Le projet de Règlement MiCA est actuellement l’objet de réunions en trilogue : plusieurs points sont encore en discussion, parmi lesquels celui du champ d’application du Règlement aux NFTs d’œuvres d’art : sur cette question, voir  Les réflexions et actions de l’Institut Art & Droit.

Un accord sera peut-être trouvé durant la présidence française du Conseil de l’UE qui prend fin le 30 juin 2022. Wait and see

4 – Le Règlement sur la résilience opérationnelle numérique du secteur financier, dit DORA (Digital Operational Resilience Act), proposé par la Commission européenne le 24 septembre 2020. Voir la Proposition .

L’état de la procédure : la commission des affaires économiques et monétaires (ECON) du Parlement européen a amendé cette proposition au vu du rapport du député Billy Kelleher : voir la proposition DORA ainsi amendée (en français), et la synthèse du rapport Kelleher (en français), très claire.

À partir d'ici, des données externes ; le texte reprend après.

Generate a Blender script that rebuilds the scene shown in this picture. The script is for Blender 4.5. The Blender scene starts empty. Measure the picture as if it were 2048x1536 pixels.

Le Règlement DORA fait partie, comme le Règlement MiCA, de l’ensemble de mesures sur la finance numérique évoqué plus haut.

Selon l’exposé des motifs de la proposition, « la numérisation et la résilience opérationnelle du secteur financier sont les deux faces d’une même médaille. Le numérique, ou les technologies de l’information et de la communication (TIC), sont sources à la fois d’opportunités et de risques. Ceux-ci doivent être bien compris et gérés, surtout en période de tensions ».

Il s’agit donc « d’établir des exigences uniformes relatives à la sécurité des réseaux et des systèmes d’information sous-tendant les processus opérationnels des entités financières, nécessaires pour atteindre un niveau commun élevé de résilience opérationnelle numérique » (article 1 de la proposition).

L’article 2 donne une définition très large de ce qu’il faut entendre par « entités financières » auxquelles s’appliquera donc le Règlement. Cela comprend, les établissements de crédit, de paiement, de monnaie électronique, les entreprises d’investissement, les prestataires de services sur crypto-actifs, les émetteurs de crypto-actifs, les émetteurs de jetons se référant à un ou des actifs, les émetteurs de jetons se référant à un ou des actifs et revêtant une importance significative, etc.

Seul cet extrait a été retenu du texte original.